As you mentioned, this discussion is largely academic, and I will continue to shoot 16:9 too.

Richard

Jay Gladwell
May 25th, 2005, 05:20 AM
... there is an optical difference between the 2 images (native 16:9 resized vs. native 4:3 with bars added). The 16:9 viewing angle on the XL2 is wider than the 4:3 viewing angle. To get the same framing for both images, you would need to zoom out for the 4:3 shot, which means that the dimensions of fine details in the picture could start to approach or exceed the resolution of the camera lens.

Although I lack the technical acumen to through around numbers and ratios to discuss this as you and Pete do, I agree with your above statement 100%. "The 16:9 viewing angle on the XL2 is wider than the 4:3 viewing angle." That, to me, says it all. That was the down side of shooting 16:9 with the XL1s and the highly anticipated beauty of the XL2!

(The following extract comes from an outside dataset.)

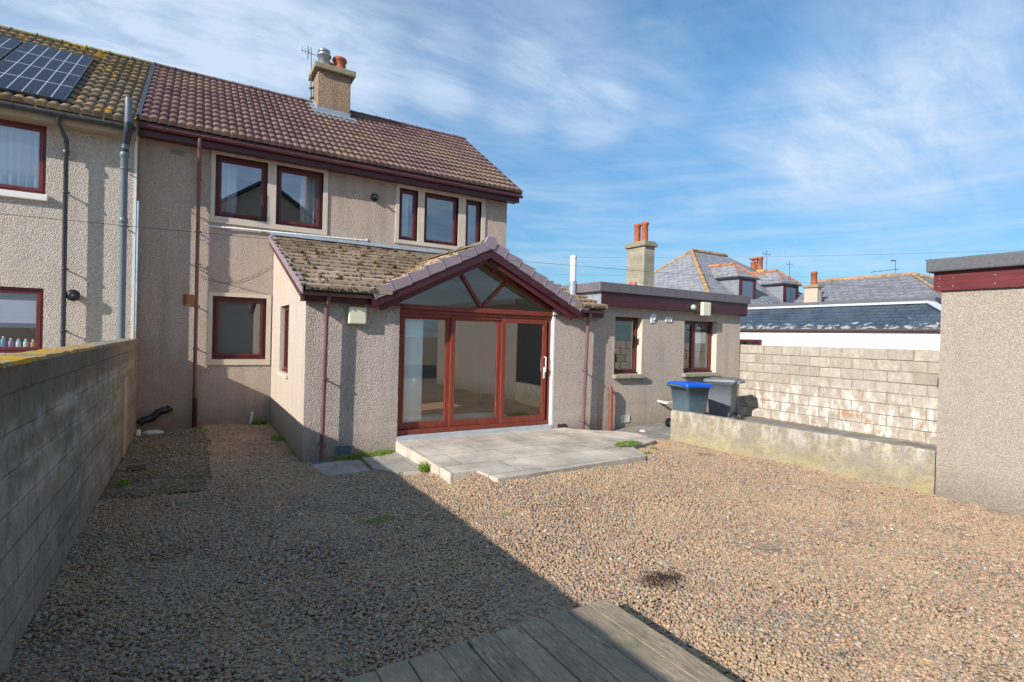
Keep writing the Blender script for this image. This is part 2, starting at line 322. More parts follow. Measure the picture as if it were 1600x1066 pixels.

I can't for the life of me see any advantage in shooting 16:9 by using 4:3 then cropping it--that is not logical, as our pointy-eared friend would say.

Jay

Richard Hunter
May 25th, 2005, 08:11 AM
Hi Jay. Actually, that only says one side of it. Remember, we are talking only about the specific case where the output is for a 4:3 screen.The other side to consider is that if you resize 16:9 to fit a 4:3 frame in letterbox mode, you have to do a digital resampling which has its own problems. It's a case of optical zoom out vs. digital zoom out, and it's not very obvious to me now which one is going to give better results.